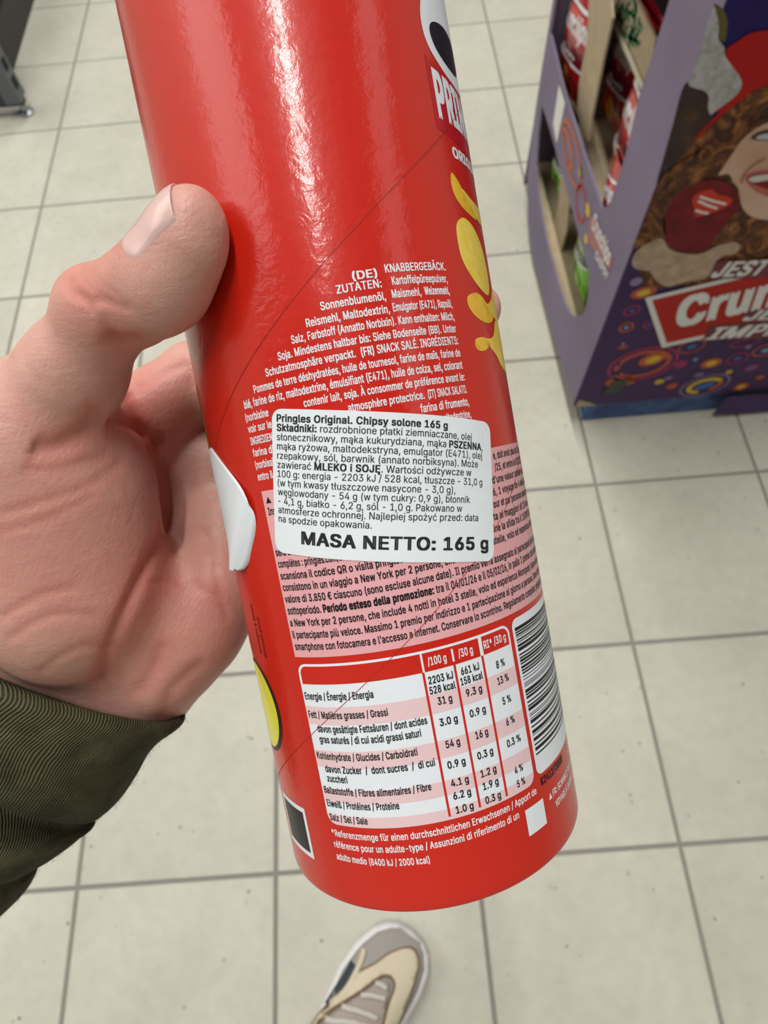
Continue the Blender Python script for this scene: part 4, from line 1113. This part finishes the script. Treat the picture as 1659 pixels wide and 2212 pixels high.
# hair mass behind everything (runs on past the right of the view)
art('hair', 0, [(1650, 1010), (1480, 1080), (1350, 1160), (1180, 1290), (980, 1480), (760, 1690), (560, 1930), (380, 2150), (330, 2300), (250, 2700), (160, 3100), (120, 3330), (250, 3420), (700, 3400), (1300, 3350), (1900, 3400), (2600, 3400), (2800, 2400), (2700, 1500), (2200, 1100)], M_hair, zt, 'long curly brown hair')
art('hair', 1, [(660, 980), (880, 1030), (950, 1120), (930, 1330), (1010, 1420), (760, 1700), (560, 1930), (430, 2080), (320, 2180), (400, 1880), (520, 1450)], M_hair2, zt, 'dark straight strands beside the hat')
art('hat', 2, [(1140, 600), (1290, 470), (1440, 375), (1660, 340), (1950, 330), (2350, 460), (2600, 800), (2550, 1150), (2200, 1080), (1850, 990), (1660, 990), (1480, 1060), (1330, 1180), (1160, 1300), (900, 1540), (800, 1650), (760, 1660), (860, 1530), (1050, 1330), (1000, 1240), (1150, 950)], M_hat, zt, 'red knitted hat')
art('fur_bobble', 3, [(985, 60), (1035, 150), (1060, 300), (1055, 440), (1125, 540), (1135, 640), (1230, 780), (1310, 890), (1335, 1000), (1270, 1110), (1160, 1200), (1040, 1290), (960, 1350), (930, 1250), (940, 1130), (880, 1060), (780, 1030), (700, 980), (760, 800), (880, 420)], M_pom, zt, 'white fur bobble of the hat')
art('ribbon', 2, [(1010, 20), (1100, 80), (1160, 200), (1160, 330), (1130, 470), (1060, 430), (1060, 250), (1010, 100)], plain('print_olive', (0.10, 0.09, 0.025), 0.5), zt)
art('face', 2, [(1660, 1440), (1500, 1520), (1350, 1640), (1240, 1790), (1130, 1960), (1060, 2070), (1180, 2060), (1230, 2150), (1300, 2240), (1330, 2420), (1400, 2530), (1520, 2590), (1700, 2600), (2000, 2480), (2250, 2200), (2350, 1800), (2200, 1500), (1900, 1420)], M_face, zt, 'smiling face')
art('eye', 3, [(1440, 1630), (1520, 1560), (1660, 1520), (1750, 1540), (1780, 1610), (1700, 1650), (1560, 1655)], M_brow, zt)
art('eye_white', 4, [(1500, 1625), (1560, 1585), (1660, 1570), (1740, 1590), (1690, 1635), (1580, 1640)], plain('print_eye_white', (0.42, 0.42, 0.46), 0.4), zt)
art('eye', 3, [(1960, 1610), (2060, 1560), (2180, 1590), (2150, 1650), (2020, 1660)], M_brow, zt)
art('eyebrow', 3, [(1420, 1500), (1560, 1400), (1760, 1390), (1760, 1420), (1580, 1440), (1440, 1530)], M_brow, zt)
art('nose', 3, [(1840, 1640), (1900, 1850), (1950, 1920), (1860, 1960), (1780, 1920), (1790, 1880), (1850, 1860)], plain('print_nose', (0.40, 0.21, 0.15), 0.5), zt)
art('smile_line', 3, [(1600, 1860), (1450, 1950), (1350, 2060), (1320, 2150), (1345, 2160), (1380, 2060), (1480, 1960), (1610, 1885)], plain('print_crease', (0.30, 0.13, 0.08), 0.5), zt)
art('lips', 3, [(1375, 2100), (1450, 2035), (1660, 2000), (1900, 1990), (2080, 2060), (2000, 2250), (1800, 2340), (1600, 2310), (1440, 2210)], M_lip, zt)
art('open_mouth', 4, [(1400, 2110), (1480, 2065), (1660, 2040), (1900, 2035), (2030, 2080), (1960, 2200), (1780, 2260), (1600, 2220), (1450, 2160)], plain('print_mouth', (0.16, 0.012, 0.015), 0.5), zt)
art('teeth', 5, [(1410, 2112), (1490, 2075), (1660, 2052), (1900, 2050), (2010, 2085), (1900, 2120), (1660, 2125), (1480, 2150)], plain('print_teeth', (0.52, 0.50, 0.47), 0.4), zt)
art('fur_collar', 3, [(20, 780), (60, 680), (180, 590), (300, 560), (360, 650), (470, 690), (640, 700), (800, 630), (960, 590), (1010, 640), (960, 700), (860, 720), (790, 780), (720, 910), (560, 950), (440, 980), (340, 1000), (240, 940), (180, 860), (60, 840)], M_fur, zu, 'cream fur collar')
art('mitten', 5, [(980, 130), (860, 30), (700, 20), (520, 90), (400, 190), (310, 370), (320, 520), (370, 620), (470, 670), (600, 690), (720, 640), (780, 540), (860, 440), (950, 340), (1000, 250)], M_mitt, zu, 'dark red woollen mitten')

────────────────

* _What is being asked_
Images should not appear in the copy; retype the listing above exactly.

* _Answer_
Continue the Blender Python script for this scene: part 4, from line 1113. This part finishes the script. Treat the picture as 1659 pixels wide and 2212 pixels high.
# hair mass behind everything (runs on past the right of the view)
art('hair', 0, [(1650, 1010), (1480, 1080), (1350, 1160), (1180, 1290), (980, 1480), (760, 1690), (560, 1930), (380, 2150), (330, 2300), (250, 2700), (160, 3100), (120, 3330), (250, 3420), (700, 3400), (1300, 3350), (1900, 3400), (2600, 3400), (2800, 2400), (2700, 1500), (2200, 1100)], M_hair, zt, 'long curly brown hair')
art('hair', 1, [(660, 980), (880, 1030), (950, 1120), (930, 1330), (1010, 1420), (760, 1700), (560, 1930), (430, 2080), (320, 2180), (400, 1880), (520, 1450)], M_hair2, zt, 'dark straight strands beside the hat')
art('hat', 2, [(1140, 600), (1290, 470), (1440, 375), (1660, 340), (1950, 330), (2350, 460), (2600, 800), (2550, 1150), (2200, 1080), (1850, 990), (1660, 990), (1480, 1060), (1330, 1180), (1160, 1300), (900, 1540), (800, 1650), (760, 1660), (860, 1530), (1050, 1330), (1000, 1240), (1150, 950)], M_hat, zt, 'red knitted hat')
art('fur_bobble', 3, [(985, 60), (1035, 150), (1060, 300), (1055, 440), (1125, 540), (1135, 640), (1230, 780), (1310, 890), (1335, 1000), (1270, 1110), (1160, 1200), (1040, 1290), (960, 1350), (930, 1250), (940, 1130), (880, 1060), (780, 1030), (700, 980), (760, 800), (880, 420)], M_pom, zt, 'white fur bobble of the hat')
art('ribbon', 2, [(1010, 20), (1100, 80), (1160, 200), (1160, 330), (1130, 470), (1060, 430), (1060, 250), (1010, 100)], plain('print_olive', (0.10, 0.09, 0.025), 0.5), zt)
art('face', 2, [(1660, 1440), (1500, 1520), (1350, 1640), (1240, 1790), (1130, 1960), (1060, 2070), (1180, 2060), (1230, 2150), (1300, 2240), (1330, 2420), (1400, 2530), (1520, 2590), (1700, 2600), (2000, 2480), (2250, 2200), (2350, 1800), (2200, 1500), (1900, 1420)], M_face, zt, 'smiling face')
art('eye', 3, [(1440, 1630), (1520, 1560), (1660, 1520), (1750, 1540), (1780, 1610), (1700, 1650), (1560, 1655)], M_brow, zt)
art('eye_white', 4, [(1500, 1625), (1560, 1585), (1660, 1570), (1740, 1590), (1690, 1635), (1580, 1640)], plain('print_eye_white', (0.42, 0.42, 0.46), 0.4), zt)
art('eye', 3, [(1960, 1610), (2060, 1560), (2180, 1590), (2150, 1650), (2020, 1660)], M_brow, zt)
art('eyebrow', 3, [(1420, 1500), (1560, 1400), (1760, 1390), (1760, 1420), (1580, 1440), (1440, 1530)], M_brow, zt)
art('nose', 3, [(1840, 1640), (1900, 1850), (1950, 1920), (1860, 1960), (1780, 1920), (1790, 1880), (1850, 1860)], plain('print_nose', (0.40, 0.21, 0.15), 0.5), zt)
art('smile_line', 3, [(1600, 1860), (1450, 1950), (1350, 2060), (1320, 2150), (1345, 2160), (1380, 2060), (1480, 1960), (1610, 1885)], plain('print_crease', (0.30, 0.13, 0.08), 0.5), zt)
art('lips', 3, [(1375, 2100), (1450, 2035), (1660, 2000), (1900, 1990), (2080, 2060), (2000, 2250), (1800, 2340), (1600, 2310), (1440, 2210)], M_lip, zt)
art('open_mouth', 4, [(1400, 2110), (1480, 2065), (1660, 2040), (1900, 2035), (2030, 2080), (1960, 2200), (1780, 2260), (1600, 2220), (1450, 2160)], plain('print_mouth', (0.16, 0.012, 0.015), 0.5), zt)
art('teeth', 5, [(1410, 2112), (1490, 2075), (1660, 2052), (1900, 2050), (2010, 2085), (1900, 2120), (1660, 2125), (1480, 2150)], plain('print_teeth', (0.52, 0.50, 0.47), 0.4), zt)
art('fur_collar', 3, [(20, 780), (60, 680), (180, 590), (300, 560), (360, 650), (470, 690), (640, 700), (800, 630), (960, 590), (1010, 640), (960, 700), (860, 720), (790, 780), (720, 910), (560, 950), (440, 980), (340, 1000), (240, 940), (180, 860), (60, 840)], M_fur, zu, 'cream fur collar')
art('mitten', 5, [(980, 130), (860, 30), (700, 20), (520, 90), (400, 190), (310, 370), (320, 520), (370, 620), (470, 670), (600, 690), (720, 640), (780, 540), (860, 440), (950, 340), (1000, 250)], M_mitt, zu, 'dark red woollen mitten')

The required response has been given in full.